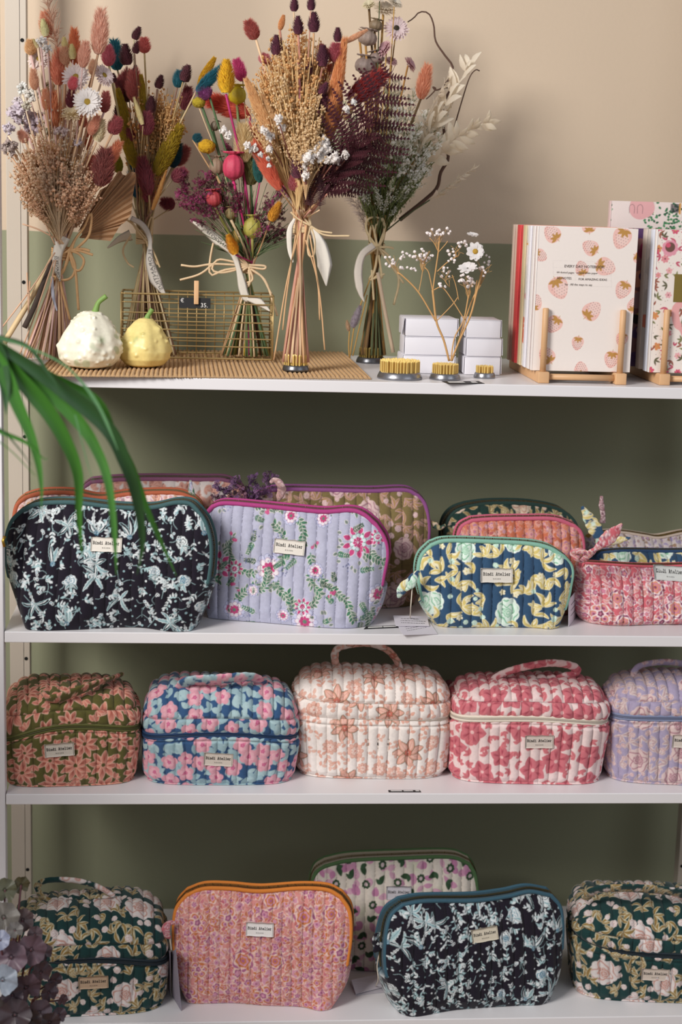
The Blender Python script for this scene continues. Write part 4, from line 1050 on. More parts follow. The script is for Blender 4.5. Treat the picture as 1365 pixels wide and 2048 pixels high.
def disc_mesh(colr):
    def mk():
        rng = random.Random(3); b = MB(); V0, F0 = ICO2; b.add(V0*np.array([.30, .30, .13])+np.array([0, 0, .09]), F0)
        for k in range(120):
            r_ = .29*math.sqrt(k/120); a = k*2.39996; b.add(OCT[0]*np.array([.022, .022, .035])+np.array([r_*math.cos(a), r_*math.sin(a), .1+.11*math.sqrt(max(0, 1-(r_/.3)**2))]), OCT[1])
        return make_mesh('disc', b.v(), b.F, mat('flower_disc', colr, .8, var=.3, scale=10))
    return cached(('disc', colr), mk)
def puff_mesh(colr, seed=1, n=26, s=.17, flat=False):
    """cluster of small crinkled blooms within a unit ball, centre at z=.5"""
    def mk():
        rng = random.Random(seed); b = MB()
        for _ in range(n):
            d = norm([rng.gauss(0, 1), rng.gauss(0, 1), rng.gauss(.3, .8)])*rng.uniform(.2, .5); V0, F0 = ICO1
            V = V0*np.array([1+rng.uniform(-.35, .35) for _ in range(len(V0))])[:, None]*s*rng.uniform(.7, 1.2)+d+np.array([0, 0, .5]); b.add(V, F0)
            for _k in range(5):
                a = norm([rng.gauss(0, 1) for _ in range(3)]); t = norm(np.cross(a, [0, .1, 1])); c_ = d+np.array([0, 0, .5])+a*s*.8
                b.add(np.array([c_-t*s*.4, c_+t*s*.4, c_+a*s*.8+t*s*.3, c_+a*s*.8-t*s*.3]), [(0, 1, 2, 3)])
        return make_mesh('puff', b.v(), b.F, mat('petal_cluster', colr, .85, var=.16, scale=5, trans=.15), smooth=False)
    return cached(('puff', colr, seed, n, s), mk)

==

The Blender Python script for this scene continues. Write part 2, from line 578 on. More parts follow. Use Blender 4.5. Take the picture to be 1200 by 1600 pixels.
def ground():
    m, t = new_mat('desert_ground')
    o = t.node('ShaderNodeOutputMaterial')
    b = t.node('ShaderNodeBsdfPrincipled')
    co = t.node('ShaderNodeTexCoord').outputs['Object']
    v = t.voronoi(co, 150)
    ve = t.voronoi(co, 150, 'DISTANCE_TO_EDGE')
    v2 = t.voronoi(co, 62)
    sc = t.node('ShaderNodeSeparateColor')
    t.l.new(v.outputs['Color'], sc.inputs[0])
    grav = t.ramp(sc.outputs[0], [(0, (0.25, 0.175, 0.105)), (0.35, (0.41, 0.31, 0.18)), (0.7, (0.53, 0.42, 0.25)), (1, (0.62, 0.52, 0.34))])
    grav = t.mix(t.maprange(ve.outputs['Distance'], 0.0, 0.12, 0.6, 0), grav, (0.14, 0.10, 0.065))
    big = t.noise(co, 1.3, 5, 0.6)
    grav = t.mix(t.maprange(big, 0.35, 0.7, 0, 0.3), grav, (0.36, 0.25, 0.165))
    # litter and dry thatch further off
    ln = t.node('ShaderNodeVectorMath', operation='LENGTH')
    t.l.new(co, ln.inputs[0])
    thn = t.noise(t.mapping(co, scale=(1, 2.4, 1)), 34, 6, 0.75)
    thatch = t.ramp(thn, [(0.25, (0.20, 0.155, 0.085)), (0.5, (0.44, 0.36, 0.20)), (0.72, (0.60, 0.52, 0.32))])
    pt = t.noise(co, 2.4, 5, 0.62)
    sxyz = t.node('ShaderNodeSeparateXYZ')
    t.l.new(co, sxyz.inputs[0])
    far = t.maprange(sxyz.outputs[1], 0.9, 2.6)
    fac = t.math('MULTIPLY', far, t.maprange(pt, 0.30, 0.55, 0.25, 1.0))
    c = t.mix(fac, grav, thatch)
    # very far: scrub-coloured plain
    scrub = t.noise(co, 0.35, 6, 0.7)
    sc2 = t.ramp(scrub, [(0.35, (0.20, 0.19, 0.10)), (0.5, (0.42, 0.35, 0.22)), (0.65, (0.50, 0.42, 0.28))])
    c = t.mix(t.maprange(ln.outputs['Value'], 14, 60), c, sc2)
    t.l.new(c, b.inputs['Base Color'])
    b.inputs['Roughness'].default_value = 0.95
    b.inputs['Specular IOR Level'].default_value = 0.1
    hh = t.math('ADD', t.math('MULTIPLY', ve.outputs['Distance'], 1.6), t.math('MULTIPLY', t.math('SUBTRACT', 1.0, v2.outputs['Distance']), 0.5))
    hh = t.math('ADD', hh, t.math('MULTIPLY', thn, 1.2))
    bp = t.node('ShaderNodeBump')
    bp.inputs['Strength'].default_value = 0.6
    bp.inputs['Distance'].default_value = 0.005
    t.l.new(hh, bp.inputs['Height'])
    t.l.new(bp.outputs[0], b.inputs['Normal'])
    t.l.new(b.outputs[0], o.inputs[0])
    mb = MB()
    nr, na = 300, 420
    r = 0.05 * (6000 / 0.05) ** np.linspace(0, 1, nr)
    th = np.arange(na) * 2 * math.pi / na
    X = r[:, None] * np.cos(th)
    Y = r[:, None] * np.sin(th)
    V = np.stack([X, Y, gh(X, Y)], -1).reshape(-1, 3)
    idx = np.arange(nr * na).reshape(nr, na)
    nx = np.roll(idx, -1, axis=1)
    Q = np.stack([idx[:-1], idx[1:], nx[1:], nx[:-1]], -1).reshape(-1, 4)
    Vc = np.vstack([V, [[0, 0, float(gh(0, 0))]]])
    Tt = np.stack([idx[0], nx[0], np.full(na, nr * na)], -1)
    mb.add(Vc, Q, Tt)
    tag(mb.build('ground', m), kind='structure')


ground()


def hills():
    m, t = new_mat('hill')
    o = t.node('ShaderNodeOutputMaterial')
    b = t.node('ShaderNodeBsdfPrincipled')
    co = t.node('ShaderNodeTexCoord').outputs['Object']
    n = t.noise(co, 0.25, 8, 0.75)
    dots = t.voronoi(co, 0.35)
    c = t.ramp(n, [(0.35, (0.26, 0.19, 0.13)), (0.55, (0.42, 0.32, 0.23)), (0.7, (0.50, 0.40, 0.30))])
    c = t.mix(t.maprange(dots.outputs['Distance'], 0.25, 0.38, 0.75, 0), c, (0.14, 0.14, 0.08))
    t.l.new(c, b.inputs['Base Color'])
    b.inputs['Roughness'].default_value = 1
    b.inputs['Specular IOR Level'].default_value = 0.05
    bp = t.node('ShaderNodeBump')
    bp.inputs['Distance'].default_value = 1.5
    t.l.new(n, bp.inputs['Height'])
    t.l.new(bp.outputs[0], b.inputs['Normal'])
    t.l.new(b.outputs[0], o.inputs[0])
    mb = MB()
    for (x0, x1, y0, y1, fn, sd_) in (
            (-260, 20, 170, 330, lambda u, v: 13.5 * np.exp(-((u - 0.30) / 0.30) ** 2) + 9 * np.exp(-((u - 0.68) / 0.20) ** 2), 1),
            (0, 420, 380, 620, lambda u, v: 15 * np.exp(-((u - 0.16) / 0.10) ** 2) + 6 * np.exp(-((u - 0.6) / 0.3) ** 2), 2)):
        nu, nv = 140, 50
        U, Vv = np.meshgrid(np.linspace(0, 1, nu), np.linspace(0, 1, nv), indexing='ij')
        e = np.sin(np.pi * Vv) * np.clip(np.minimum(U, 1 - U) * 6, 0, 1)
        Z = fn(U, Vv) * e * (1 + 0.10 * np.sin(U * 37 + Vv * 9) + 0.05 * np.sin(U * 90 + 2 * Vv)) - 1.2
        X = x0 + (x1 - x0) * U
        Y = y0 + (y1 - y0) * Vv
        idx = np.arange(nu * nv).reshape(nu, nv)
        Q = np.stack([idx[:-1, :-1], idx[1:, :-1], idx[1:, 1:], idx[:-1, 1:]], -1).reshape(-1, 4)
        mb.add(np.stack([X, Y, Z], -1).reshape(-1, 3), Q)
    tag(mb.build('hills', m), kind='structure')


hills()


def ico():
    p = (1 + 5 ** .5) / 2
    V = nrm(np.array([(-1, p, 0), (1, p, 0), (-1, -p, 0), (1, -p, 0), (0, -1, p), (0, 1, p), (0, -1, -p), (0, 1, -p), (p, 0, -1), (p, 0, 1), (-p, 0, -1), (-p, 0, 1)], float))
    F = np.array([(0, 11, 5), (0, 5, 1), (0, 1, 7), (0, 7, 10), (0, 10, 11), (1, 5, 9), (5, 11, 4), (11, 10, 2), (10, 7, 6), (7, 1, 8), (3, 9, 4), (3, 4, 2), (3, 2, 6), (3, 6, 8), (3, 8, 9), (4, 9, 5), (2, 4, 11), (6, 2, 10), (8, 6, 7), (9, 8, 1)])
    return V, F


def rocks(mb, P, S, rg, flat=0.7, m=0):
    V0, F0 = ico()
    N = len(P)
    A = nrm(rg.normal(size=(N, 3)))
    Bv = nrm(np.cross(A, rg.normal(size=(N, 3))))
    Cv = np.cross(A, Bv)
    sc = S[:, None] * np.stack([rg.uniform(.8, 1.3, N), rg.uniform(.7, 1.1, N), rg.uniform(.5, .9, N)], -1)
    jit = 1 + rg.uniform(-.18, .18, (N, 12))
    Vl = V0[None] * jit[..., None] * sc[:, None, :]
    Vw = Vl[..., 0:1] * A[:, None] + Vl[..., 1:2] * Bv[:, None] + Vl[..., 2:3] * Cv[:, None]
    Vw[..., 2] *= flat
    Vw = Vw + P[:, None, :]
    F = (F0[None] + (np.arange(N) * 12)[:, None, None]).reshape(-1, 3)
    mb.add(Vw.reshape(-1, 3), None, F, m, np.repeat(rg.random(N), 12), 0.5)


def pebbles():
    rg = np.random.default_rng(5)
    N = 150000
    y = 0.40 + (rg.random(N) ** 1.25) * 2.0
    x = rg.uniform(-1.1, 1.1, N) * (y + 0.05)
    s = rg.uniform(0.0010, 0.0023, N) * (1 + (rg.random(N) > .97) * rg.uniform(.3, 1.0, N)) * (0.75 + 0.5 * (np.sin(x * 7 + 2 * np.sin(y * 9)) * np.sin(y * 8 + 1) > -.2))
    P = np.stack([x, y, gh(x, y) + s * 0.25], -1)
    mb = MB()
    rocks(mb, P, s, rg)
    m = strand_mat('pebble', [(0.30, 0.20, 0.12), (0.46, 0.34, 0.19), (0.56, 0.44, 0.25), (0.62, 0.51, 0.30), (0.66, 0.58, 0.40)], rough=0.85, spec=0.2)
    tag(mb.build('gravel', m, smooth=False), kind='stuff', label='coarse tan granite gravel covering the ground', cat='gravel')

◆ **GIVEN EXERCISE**
Gather each line of the listing containing the word "Blender" and show it.

◆ **OUTPUT FOR THIS EXERCISE**
The Blender Python script for this scene continues. Write part 4, from line 1050 on. More parts follow. The script is for Blender 4.5. Treat the picture as 1365 pixels wide and 2048 pixels high.
The Blender Python script for this scene continues. Write part 2, from line 578 on. More parts follow. Use Blender 4.5. Take the picture to be 1200 by 1600 pixels.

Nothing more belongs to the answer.